3. Watching my girls make gains in math. (We are using iXL math and it’s become a pretty painless endeavor)

4. Turning our family pet Bentley into our school mascot. (He accompanies us on excursions to the park)

5. The Parthenon in Nashville…A quick trip, a fond family memory.

6.  Woohoo LAPBOOKS…Who doesn’t love these?!?

7. Our Greek feast – white curtains, bread, oil and goat cheese…sans the wine…;o)

8. The Children’s Discovery Museum in Chattanooga…definitely will visit annually!

9. Exploring what my kids love…cooking, sewing and yoga. (Thanks to YouTube and Google, new learning is so accessible)

10. Bonding with my ladybugs.

Just heard my little one say, “Can I start Mommie?” she has her copy of Percy Jackson’s book perched on her lap…Truly, what isbetter than this?
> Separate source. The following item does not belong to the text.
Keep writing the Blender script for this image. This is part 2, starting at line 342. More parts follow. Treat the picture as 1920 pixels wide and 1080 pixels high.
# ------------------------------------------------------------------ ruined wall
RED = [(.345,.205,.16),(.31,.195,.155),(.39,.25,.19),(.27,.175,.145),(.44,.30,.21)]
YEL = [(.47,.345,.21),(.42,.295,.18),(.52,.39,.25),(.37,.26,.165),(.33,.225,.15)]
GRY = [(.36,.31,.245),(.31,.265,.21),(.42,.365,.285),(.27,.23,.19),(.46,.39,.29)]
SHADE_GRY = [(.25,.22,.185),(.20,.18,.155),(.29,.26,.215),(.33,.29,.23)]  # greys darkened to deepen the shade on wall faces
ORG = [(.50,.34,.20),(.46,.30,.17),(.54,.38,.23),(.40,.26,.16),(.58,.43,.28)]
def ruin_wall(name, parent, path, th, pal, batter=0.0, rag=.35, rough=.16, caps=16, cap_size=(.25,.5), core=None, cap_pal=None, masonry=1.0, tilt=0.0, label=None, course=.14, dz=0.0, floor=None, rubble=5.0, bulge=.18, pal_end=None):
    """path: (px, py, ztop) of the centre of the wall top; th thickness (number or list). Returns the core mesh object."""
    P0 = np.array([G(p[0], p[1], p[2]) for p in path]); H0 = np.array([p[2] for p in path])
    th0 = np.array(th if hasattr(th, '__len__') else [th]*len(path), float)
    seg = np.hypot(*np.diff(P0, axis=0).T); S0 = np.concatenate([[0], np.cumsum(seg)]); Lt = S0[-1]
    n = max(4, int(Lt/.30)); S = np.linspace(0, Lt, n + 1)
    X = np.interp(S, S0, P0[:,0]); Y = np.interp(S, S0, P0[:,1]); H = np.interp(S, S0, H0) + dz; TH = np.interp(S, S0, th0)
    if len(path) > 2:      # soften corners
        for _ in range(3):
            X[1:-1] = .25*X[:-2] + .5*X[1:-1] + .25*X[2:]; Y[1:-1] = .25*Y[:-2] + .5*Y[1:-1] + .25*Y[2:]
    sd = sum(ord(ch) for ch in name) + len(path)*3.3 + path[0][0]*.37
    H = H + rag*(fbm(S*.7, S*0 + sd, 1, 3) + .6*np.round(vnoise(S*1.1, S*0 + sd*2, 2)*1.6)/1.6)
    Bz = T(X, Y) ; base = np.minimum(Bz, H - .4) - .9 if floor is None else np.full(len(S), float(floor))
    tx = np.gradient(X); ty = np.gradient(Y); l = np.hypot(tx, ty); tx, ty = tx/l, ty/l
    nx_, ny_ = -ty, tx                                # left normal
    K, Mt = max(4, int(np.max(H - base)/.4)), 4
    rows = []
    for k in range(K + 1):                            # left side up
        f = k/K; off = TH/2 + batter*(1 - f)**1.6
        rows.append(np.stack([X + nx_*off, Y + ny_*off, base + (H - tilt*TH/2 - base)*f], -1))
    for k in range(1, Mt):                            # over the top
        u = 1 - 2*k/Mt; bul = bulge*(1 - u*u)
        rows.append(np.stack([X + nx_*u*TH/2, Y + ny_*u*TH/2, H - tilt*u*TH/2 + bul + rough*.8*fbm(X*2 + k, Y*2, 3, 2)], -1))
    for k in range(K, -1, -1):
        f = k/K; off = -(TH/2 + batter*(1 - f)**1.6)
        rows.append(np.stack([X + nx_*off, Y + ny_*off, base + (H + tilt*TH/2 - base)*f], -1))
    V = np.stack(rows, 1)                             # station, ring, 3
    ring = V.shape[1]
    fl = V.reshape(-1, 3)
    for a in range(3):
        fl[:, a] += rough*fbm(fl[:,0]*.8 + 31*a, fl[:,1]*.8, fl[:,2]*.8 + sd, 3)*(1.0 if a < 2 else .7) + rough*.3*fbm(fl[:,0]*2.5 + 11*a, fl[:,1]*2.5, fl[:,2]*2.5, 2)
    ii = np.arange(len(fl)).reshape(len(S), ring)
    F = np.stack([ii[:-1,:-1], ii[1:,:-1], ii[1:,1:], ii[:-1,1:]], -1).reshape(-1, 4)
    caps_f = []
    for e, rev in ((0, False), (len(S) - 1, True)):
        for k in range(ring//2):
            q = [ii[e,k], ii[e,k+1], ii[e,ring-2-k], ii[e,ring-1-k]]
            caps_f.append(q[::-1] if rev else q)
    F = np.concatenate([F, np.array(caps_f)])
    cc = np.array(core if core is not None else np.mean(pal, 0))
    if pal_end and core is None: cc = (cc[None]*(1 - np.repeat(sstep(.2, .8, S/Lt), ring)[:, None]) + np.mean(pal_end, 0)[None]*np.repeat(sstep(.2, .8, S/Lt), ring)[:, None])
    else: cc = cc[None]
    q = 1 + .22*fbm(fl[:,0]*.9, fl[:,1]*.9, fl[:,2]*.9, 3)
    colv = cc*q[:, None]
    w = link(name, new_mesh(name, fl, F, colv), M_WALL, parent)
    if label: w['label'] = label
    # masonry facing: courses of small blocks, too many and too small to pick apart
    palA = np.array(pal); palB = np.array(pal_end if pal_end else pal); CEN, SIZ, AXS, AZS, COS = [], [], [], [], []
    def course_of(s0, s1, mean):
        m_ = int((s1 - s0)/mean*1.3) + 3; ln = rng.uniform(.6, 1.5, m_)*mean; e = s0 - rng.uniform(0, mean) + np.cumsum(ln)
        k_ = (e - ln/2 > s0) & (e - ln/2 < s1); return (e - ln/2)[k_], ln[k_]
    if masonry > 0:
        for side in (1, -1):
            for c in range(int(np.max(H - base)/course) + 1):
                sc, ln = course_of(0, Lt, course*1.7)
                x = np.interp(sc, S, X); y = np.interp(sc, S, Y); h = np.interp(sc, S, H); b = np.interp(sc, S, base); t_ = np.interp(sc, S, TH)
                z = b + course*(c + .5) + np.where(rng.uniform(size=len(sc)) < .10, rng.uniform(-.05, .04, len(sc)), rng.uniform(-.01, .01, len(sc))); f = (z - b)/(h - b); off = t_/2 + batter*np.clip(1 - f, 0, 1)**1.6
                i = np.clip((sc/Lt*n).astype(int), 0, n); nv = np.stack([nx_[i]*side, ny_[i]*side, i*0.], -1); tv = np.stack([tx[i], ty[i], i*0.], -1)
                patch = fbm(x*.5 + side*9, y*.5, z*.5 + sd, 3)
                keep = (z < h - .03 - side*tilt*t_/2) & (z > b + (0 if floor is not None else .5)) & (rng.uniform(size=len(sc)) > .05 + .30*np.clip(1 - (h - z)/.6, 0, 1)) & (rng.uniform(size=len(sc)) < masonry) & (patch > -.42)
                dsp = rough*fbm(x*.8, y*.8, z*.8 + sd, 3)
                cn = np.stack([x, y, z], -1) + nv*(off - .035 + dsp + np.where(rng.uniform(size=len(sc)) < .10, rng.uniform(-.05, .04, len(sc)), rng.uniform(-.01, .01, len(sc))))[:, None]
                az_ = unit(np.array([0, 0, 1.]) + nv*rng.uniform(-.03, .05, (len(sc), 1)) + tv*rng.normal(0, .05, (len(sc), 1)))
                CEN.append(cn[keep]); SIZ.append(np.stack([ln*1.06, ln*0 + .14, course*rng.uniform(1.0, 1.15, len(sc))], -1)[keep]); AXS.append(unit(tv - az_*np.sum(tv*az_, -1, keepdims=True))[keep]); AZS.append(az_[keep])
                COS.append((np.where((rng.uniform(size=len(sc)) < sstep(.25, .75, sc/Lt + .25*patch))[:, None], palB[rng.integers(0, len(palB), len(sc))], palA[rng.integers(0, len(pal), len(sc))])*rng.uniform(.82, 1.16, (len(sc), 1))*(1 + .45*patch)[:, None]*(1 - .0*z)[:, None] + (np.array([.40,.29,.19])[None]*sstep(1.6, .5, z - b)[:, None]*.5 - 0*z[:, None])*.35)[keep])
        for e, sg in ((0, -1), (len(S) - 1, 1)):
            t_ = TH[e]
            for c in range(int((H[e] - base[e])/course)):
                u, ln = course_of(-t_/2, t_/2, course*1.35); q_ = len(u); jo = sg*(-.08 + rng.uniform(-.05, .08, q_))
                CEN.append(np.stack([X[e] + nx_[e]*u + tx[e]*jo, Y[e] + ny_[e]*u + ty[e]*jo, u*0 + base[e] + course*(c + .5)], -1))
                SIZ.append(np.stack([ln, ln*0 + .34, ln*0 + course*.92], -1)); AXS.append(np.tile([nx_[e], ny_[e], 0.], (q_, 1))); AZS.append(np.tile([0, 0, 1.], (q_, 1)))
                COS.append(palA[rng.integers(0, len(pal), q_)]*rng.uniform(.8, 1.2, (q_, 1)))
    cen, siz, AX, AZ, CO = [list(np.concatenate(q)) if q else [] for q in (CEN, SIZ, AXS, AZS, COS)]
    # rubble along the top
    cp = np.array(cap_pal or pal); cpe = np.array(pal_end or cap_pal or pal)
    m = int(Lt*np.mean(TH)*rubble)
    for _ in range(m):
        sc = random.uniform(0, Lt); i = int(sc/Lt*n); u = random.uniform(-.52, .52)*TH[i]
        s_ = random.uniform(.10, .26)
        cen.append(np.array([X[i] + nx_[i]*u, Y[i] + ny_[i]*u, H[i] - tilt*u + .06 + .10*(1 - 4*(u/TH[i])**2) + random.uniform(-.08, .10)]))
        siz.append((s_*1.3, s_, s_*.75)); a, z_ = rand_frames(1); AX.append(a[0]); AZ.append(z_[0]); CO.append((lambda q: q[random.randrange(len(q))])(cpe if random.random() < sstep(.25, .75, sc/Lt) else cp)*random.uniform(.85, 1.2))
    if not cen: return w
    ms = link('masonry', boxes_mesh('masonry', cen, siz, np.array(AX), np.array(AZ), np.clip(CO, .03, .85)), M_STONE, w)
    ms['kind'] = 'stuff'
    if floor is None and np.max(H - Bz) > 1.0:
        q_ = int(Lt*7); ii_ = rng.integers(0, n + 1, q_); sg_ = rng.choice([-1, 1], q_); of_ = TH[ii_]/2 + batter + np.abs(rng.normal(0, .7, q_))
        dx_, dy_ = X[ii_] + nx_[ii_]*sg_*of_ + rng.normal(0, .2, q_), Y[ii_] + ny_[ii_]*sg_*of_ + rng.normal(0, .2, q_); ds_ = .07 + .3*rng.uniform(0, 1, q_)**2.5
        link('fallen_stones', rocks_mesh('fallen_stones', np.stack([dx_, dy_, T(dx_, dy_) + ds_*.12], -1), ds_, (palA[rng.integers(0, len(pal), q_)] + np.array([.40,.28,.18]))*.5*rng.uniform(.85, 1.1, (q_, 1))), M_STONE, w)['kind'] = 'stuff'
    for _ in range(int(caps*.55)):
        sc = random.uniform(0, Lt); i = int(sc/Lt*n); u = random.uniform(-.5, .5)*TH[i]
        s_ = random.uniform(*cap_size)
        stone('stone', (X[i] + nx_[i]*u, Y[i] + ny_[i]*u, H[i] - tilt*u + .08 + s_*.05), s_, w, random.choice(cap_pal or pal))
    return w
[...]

When a Parent is Their Child’s First…and Only Teacher

I bit the bullet and joined the homeschool brigade.  After countless years being on either side of the desk, as a teacher, parent and student, I found it necessary to educate my own children full-time at home.  My journey in some ways parallels other families who have taken on the role as their child’s first and only teacher. Simply, I was dissatisfied with what my children’s school failed to offer: my eldest was feeling socially isolated in school and my youngest, a real charmer, was lagging behind academically.  Unfortunately, after years of futilely seeking help from their teachers and counselor, I decided to take the responsibility square on my own shoulders.  But this is where our journey veers from many others.

My daughters, born and raised in New York and Florida, began their public school education in Georgia.  After a search for the ‘best’ schools in the area, we relocated to the tony suburban community of Johns Creek.  The area boasts not only an exemplary report card for its schools but wonderful amenities – lovely parks, great dining and a robust business base.  Their elementary school feeds into the state’s most coveted public high school, which has repeatedly topped all others in attaining the highest SAT average scores.  Their elementary school is a family school with an extraordinary PTA, which hosts numerous activities throughout the year.  As a family, we have enjoyed all of the activities each year, especially the storybook night in which the teachers dressed characters from books and reenacted the stories.  Overall, you cannot have a better public school experience then what my children were fortunate to have.  However, even in an A rated school, there are problems.

Schools are not equipped to provide individually-focused lessons to address each student’s academic gaps.  The average classroom is brimming with kids and that type of attention requires serious manpower and lower teacher to student ratios.  Schools also cannot provide no academic experiences that allow children to thrive socially.  Budgets have been slashed to the point of impeding schools to offer music and art classes.  As a child, I began to thrive once I had an opportunity to participate in a wide range of sports and clubs.  I know firsthand the impact extracurricular activities play in the development of a child.

So after much teeth gnashing and palm sweating, I submitted a letter of intent to my state department alerting them of my attention to devote the next year to growing my children academically and socially.  It’s already been a wondrous experience: trips to visit the Parthenon replica in Nashville, a geocaching activity around our local neighborhood and time daily dedicated to learning the word of God.    As a family, we are grateful for the opportunity to learn and grow together.